The 60/20/20 Rule: How to Split Your Job Search Time
Justin Bartak
Founder & Chief AI Architect, Orbit
Building AI-native platforms for $383M+ in enterprise value
You're spending your time wrong. I was too.
90% applying. 5% networking. 5% everything else. That's what most job seekers do. It feels productive because clicking "submit" gives you a dopamine hit. You did a thing. You can count it.
But that allocation is one of the main reasons searches drag on for months. Applications alone are a volume game with brutal diminishing returns. The activities that actually accelerate a search, building connections and sharpening your candidacy, get crushed under the weight of "just one more application."
I want you to try something different.
60/20/20
60% applying (quality, not quantity)
The majority of your time still goes to finding and submitting applications. But the word that matters is "quality." 60% of a focused 6-hour day is 3.5 hours. At 20 to 30 minutes per tailored application, that's 7 to 10 high-quality submissions.

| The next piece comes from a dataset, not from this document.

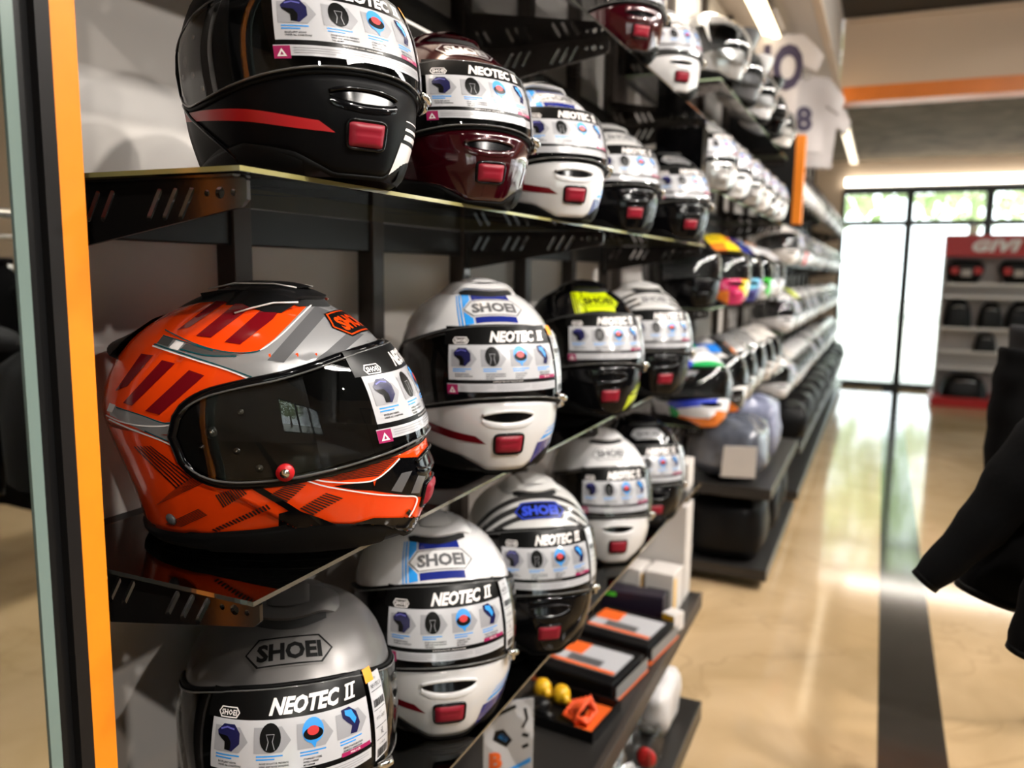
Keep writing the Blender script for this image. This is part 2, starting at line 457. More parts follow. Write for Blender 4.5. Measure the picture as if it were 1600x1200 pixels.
def tab_mesh():
    mb = MB(); c = P(D(47), .101, .013); 
    mb.tube([P(D(41), .103, .010), P(D(44), .101, .014), P(D(48), .098, .0155), P(D(52), .097, .012)], [.003, .005, .0055, .003], 10)
    mb.tube([P(D(46), .098, .012), P(D(48), .090, .012), P(D(50), .085, .006)], [.003, .004, .003], 10)
    return mb
def pivots_mesh():
    mb = MB()
    for s in (-1, 1):
        for (a, z, r) in ((92, .130, .0062), (86, .112, .0035), (95, .115, .003), (80, .095, .004), (84, .150, .0028)):
            p = P(s*D(a), z, .001); n = (P(s*D(a), z, .003)-p).normalized(); mb.tube([p, p+n*.0022], r, 14); mb.tube([p+n*.0022, p+n*.003], r*.5, 10)
    return mb
def sidecap_mesh(): 
    mb = MB()
    for s in (-1, 1):
        p = P(s*D(80), .100-.012, .0045); n = (P(s*D(80), .088, .006)-p).normalized(); mb.tube([p, p+n*.003], .0065, 16)
    return mb
def hexpts(w, h, k=.22): return [(-w, 0), (-w*(1-k*1.25), h), (w*(1-k*1.25), h), (w, 0), (w*(1-k*1.25), -h), (-w*(1-k*1.25), -h)]
def hexring(w, h, t): return [(hexpts(w, h), [hexpts(w-t*1.4, h-t)[::-1]])]
# forehead projection: frame tilted back ~45 deg
FN = Vector((math.cos(D(40)), 0, math.sin(D(40)))); FU = Vector((0, 1, 0)); FV = Vector((-math.sin(D(40)), 0, math.cos(D(40)))); FC = Vector((.02, 0, .135))
def fore(off):
    def f(x, y):
        # pseudo arc mapping: wrap x around
        o = FC+FV*y; ang = x/.128; d = -(FN*math.cos(ang)+FU*math.sin(ang)); h = BVHS.ray_cast(o-d*.5, d)
        return (h[0]+(h[1] if h[1].dot(d) < 0 else -h[1])*off) if h[0] else None
    return f
FY = .027   # height of logo centre in the forehead frame
def logo_mesh(bg=True):
    mb = MB()
    if bg: put(mb, tess([(hexpts(.055, .0185), [])], .008), fore(.0009), 0, 0, FY)
    put(mb, tess(hexring(.053, .0168, .0017), .008), fore(.0012), 1, 0, FY)
    put(mb, text2d('SHOEI', .006, .0185, .045, 0, 1.0, 2, .078), fore(.0012), 1, 0, FY)
    return mb
def stripes_mesh(neon=False):
    mb = MB()
    put(mb, tess([rect(-.036, -.003, .036, .068)], .007), fore(.0005), 0)
    for x0, x1 in ((-.053, -.039), (-.0585, -.0555), (-.063, -.061)):
        put(mb, tess([rect(x0, -.003, x1, .066)], .007), fore(.0005), 1)
    return mb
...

Seven thoughtful applications will outperform forty lazy ones. Every single time. I'll die on this hill.
- Search job boards and company career pages
- Read and evaluate job descriptions (actually read them)
- Tailor your resume for each application
- Write targeted cover letters when they matter
- Submit and log in your tracker
20% networking (the highest ROI activity you're ignoring)

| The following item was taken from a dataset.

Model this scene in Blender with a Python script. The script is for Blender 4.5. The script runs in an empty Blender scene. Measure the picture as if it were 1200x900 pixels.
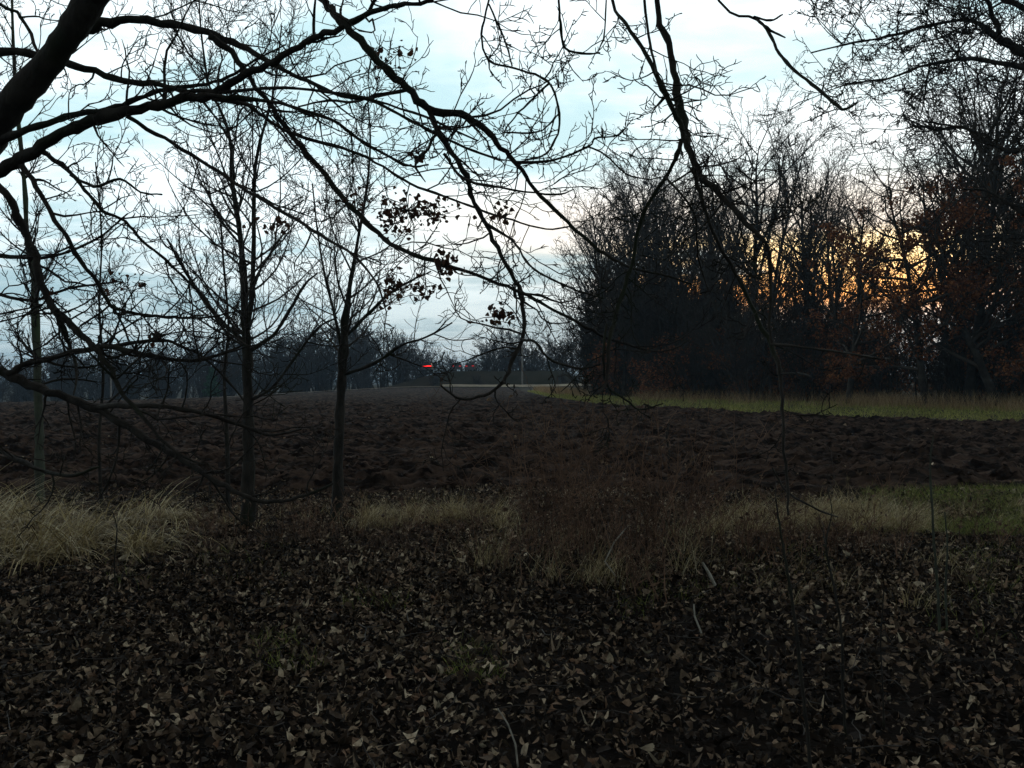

Referred candidates are 4 to 5x more likely to be hired than cold applicants from job boards. That's not a marginal improvement. That's a different sport.
Yet most job seekers spend almost zero time on networking because it feels less productive than clicking "submit." It's not. It's dramatically more productive. It just doesn't give you the same instant gratification.
Twenty percent of 6 hours is about 70 minutes. That's enough for 3 to 5 meaningful outreach messages, one informational interview, or 30 minutes of LinkedIn engagement plus follow-ups.
- Reach out to existing contacts
- Send personalized LinkedIn connection requests
- Attend events, meetups, webinars
- Conduct informational interviews
- Follow up with people you've already spoken with
20% skills and preparation (the secret weapon)
This is the most neglected category and possibly the most impactful. An hour spent preparing for an interview generates more value than an hour submitting three more applications.
- Update your resume based on feedback
- Practice interview responses out loud
- Research target companies in depth
- Learn skills or earn certs relevant to your target roles
- Review your pipeline and adjust strategy
Why 90/5/5 fails every time
Diminishing returns. After your 15th application in a day, quality drops off a cliff. Cover letters become generic. Resume tailoring gets skipped. You start applying to roles you wouldn't actually want.
No pipeline diversification. Cold applications have a 2 to 5% response rate. Referrals have a 20 to 40% response rate. Spending all your time on the lowest-converting channel is insane.
Burnout acceleration. Application after application with minimal response is the fastest path to job search burnout. No human contact. No skill growth. Just a treadmill with no off switch.
A real weekly schedule
Monday and Tuesday: Application focus. 4 hours of tailored applications. 1 hour networking outreach. 30 minutes interview prep.
Wednesday: Networking focus. 2 hours networking activities. 2 hours applications. 1 hour company research.
Thursday: Preparation focus. 2 hours interview practice and skill development. 2 hours applications. 1 hour pipeline review.
Friday: Balanced. 2 hours applications. 1 hour networking follow-ups. 1 hour weekly review and planning.
Weekend: Off. Completely off. Recovery isn't optional. It's part of the strategy.
Tracking keeps you honest
It's easy to slide back into all-applications mode without realizing it. Track your time for one week. Most people are shocked by the imbalance.
Orbit helps maintain the balance with its goals system, which tracks not just application volume but networking activity, interview prep, and pipeline health. The dashboard shows where your effort is actually going so you can catch the drift before it costs you.
The compounding effect
Applications are linear. One application produces one chance. But networking and preparation compound. A contact you reach out to this week may introduce you to a hiring manager next month. An interview technique you practice today makes every future conversation better.
Linear effort versus exponential effort. Allocate accordingly.